▸ **PROBLEM TO WORK ON**:
The line holding "W.node_tree.nodes['Background'].inputs[1].default_value = .004" is the last one to output; start at the first line of the data, keep every line in between exactly, and leave out pictures.
--- begin RECORDED DATA ---
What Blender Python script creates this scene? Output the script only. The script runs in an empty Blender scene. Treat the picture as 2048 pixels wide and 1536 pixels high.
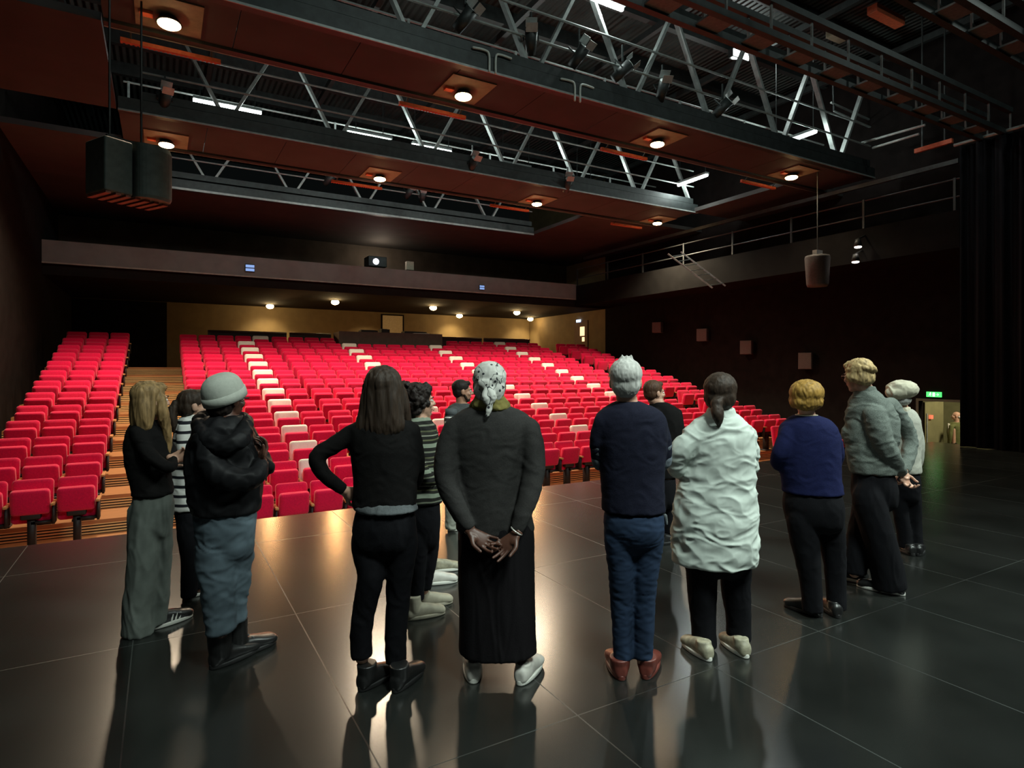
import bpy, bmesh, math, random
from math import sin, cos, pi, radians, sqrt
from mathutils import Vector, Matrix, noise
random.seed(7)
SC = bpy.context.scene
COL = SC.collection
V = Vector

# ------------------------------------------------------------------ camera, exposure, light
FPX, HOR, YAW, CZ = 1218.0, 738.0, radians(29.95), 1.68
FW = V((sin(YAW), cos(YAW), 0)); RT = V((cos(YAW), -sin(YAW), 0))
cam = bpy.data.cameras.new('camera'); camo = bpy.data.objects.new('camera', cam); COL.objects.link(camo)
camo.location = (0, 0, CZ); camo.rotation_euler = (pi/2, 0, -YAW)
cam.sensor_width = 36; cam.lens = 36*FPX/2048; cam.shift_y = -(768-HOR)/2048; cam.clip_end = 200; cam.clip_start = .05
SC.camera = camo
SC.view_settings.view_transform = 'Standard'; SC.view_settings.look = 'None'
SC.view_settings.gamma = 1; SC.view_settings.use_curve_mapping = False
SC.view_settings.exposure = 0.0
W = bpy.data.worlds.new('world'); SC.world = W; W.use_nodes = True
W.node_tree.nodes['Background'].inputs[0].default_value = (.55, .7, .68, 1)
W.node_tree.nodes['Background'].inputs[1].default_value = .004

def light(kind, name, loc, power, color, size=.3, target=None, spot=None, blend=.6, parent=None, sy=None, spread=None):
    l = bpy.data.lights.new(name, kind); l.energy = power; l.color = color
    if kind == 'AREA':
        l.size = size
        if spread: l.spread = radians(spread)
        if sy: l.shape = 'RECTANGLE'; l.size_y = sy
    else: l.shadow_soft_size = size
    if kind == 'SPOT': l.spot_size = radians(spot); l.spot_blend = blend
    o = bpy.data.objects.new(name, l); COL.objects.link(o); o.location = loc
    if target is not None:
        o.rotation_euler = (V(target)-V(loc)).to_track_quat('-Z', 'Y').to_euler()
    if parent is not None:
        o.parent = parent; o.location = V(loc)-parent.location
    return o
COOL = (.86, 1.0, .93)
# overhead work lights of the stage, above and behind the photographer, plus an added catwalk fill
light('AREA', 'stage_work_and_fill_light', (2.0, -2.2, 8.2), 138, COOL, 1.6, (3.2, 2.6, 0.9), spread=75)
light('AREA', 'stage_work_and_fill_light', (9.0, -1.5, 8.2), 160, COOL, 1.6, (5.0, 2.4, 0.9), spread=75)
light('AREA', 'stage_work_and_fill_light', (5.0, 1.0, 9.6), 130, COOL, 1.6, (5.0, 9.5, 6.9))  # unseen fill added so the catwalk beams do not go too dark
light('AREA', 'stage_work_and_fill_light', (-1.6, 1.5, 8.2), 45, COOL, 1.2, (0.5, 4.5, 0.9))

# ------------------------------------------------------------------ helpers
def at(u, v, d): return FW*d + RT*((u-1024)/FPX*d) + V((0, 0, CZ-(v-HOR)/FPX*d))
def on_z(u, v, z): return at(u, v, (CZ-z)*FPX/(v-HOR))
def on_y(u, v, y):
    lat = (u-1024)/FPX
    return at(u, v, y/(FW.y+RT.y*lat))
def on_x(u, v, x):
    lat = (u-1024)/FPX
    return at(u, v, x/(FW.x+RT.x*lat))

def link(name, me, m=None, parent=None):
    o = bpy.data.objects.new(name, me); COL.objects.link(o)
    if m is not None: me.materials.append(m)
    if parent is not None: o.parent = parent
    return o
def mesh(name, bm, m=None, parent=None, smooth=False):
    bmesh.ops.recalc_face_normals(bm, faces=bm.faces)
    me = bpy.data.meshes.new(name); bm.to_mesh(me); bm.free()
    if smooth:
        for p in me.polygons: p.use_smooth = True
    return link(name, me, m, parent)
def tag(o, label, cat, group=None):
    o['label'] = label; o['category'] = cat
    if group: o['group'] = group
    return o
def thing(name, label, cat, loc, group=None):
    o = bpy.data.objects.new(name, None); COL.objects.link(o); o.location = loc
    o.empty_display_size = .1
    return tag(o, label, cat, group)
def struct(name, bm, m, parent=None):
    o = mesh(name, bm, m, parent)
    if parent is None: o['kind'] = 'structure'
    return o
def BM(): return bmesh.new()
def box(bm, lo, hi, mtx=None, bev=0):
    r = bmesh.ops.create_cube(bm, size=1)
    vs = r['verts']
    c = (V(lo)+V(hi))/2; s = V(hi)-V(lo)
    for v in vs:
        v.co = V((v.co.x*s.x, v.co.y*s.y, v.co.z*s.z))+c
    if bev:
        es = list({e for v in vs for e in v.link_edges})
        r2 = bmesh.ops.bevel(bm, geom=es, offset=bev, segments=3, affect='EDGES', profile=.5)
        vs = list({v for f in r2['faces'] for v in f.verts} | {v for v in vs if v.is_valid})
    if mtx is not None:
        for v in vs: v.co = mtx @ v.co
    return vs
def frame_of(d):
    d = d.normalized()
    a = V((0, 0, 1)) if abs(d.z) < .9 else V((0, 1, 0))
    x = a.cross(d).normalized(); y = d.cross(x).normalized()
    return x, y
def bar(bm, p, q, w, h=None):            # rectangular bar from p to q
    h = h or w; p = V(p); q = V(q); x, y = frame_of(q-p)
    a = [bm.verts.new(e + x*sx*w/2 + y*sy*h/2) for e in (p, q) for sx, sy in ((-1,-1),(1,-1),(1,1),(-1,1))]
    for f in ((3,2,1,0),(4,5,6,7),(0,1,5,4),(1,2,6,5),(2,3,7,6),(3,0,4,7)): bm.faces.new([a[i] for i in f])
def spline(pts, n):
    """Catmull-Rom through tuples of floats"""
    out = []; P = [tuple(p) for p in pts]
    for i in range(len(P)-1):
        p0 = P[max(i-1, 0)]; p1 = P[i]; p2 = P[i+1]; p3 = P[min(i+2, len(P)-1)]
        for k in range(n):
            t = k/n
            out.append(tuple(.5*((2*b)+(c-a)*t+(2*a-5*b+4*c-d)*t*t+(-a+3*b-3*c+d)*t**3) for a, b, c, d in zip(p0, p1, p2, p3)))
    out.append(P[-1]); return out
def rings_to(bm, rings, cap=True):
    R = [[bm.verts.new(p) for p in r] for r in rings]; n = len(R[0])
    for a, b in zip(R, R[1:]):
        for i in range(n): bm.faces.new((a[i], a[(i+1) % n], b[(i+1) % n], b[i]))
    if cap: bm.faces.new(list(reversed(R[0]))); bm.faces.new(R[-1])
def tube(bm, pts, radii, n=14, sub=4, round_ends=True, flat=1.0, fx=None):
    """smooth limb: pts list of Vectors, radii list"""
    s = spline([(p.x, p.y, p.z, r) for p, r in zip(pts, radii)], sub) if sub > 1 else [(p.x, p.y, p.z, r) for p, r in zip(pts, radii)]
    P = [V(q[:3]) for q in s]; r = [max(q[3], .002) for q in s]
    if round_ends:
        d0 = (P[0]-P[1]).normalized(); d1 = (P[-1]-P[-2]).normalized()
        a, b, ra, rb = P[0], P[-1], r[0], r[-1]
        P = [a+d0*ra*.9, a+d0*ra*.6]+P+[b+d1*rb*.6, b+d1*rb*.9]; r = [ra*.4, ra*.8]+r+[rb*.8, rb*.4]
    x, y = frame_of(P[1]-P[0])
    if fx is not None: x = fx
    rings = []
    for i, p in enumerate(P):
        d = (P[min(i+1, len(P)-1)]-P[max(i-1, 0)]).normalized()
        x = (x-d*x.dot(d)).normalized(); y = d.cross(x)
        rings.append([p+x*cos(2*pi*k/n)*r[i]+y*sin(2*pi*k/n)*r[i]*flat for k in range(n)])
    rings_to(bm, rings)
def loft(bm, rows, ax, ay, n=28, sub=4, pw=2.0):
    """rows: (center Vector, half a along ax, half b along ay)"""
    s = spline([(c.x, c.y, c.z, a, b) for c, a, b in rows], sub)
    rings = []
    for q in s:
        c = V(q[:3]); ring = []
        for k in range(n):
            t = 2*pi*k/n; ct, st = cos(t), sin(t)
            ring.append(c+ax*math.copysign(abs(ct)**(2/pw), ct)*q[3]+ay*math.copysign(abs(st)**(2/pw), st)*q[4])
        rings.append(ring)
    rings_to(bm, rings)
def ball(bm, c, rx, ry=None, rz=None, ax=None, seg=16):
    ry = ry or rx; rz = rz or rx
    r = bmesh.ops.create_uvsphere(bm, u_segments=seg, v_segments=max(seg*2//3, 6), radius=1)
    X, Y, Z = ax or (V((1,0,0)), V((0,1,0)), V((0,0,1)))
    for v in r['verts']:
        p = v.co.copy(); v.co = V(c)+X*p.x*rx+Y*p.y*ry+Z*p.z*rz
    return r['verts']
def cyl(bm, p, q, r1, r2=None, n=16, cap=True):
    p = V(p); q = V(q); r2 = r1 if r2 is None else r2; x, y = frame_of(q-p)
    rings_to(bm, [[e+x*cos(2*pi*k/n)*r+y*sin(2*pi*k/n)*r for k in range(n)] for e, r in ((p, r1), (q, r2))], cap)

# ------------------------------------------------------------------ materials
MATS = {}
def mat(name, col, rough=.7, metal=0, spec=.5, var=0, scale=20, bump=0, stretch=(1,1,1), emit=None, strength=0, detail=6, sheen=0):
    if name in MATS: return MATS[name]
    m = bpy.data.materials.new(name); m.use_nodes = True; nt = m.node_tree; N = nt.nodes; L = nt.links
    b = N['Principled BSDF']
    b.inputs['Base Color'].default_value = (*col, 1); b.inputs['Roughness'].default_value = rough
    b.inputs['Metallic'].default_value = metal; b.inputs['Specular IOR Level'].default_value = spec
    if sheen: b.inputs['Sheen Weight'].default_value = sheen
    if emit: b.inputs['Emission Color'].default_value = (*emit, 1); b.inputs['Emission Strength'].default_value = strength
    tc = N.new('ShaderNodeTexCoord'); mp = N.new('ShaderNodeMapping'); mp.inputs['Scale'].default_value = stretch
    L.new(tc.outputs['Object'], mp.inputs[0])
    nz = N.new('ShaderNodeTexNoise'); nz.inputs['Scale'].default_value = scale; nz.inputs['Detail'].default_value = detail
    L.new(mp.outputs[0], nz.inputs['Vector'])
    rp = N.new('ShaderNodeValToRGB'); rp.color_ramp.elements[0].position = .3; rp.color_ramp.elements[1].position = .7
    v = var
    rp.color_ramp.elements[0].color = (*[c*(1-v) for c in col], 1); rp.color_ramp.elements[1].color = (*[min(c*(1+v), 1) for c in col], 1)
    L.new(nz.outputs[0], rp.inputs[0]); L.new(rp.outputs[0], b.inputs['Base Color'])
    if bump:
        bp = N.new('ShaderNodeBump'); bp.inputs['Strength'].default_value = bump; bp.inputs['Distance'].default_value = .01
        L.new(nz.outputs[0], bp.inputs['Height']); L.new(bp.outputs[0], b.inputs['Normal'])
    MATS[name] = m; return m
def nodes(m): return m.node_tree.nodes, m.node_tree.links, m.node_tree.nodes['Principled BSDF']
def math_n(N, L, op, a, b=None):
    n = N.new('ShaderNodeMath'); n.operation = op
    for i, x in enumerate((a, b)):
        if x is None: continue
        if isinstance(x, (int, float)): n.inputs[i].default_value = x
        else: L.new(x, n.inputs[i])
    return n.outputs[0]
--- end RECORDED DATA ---
▸ **RESULT OF THE EXERCISE**:
What Blender Python script creates this scene? Output the script only. The script runs in an empty Blender scene. Treat the picture as 2048 pixels wide and 1536 pixels high.
import bpy, bmesh, math, random
from math import sin, cos, pi, radians, sqrt
from mathutils import Vector, Matrix, noise
random.seed(7)
SC = bpy.context.scene
COL = SC.collection
V = Vector

# ------------------------------------------------------------------ camera, exposure, light
FPX, HOR, YAW, CZ = 1218.0, 738.0, radians(29.95), 1.68
FW = V((sin(YAW), cos(YAW), 0)); RT = V((cos(YAW), -sin(YAW), 0))
cam = bpy.data.cameras.new('camera'); camo = bpy.data.objects.new('camera', cam); COL.objects.link(camo)
camo.location = (0, 0, CZ); camo.rotation_euler = (pi/2, 0, -YAW)
cam.sensor_width = 36; cam.lens = 36*FPX/2048; cam.shift_y = -(768-HOR)/2048; cam.clip_end = 200; cam.clip_start = .05
SC.camera = camo
SC.view_settings.view_transform = 'Standard'; SC.view_settings.look = 'None'
SC.view_settings.gamma = 1; SC.view_settings.use_curve_mapping = False
SC.view_settings.exposure = 0.0
W = bpy.data.worlds.new('world'); SC.world = W; W.use_nodes = True
W.node_tree.nodes['Background'].inputs[0].default_value = (.55, .7, .68, 1)
W.node_tree.nodes['Background'].inputs[1].default_value = .004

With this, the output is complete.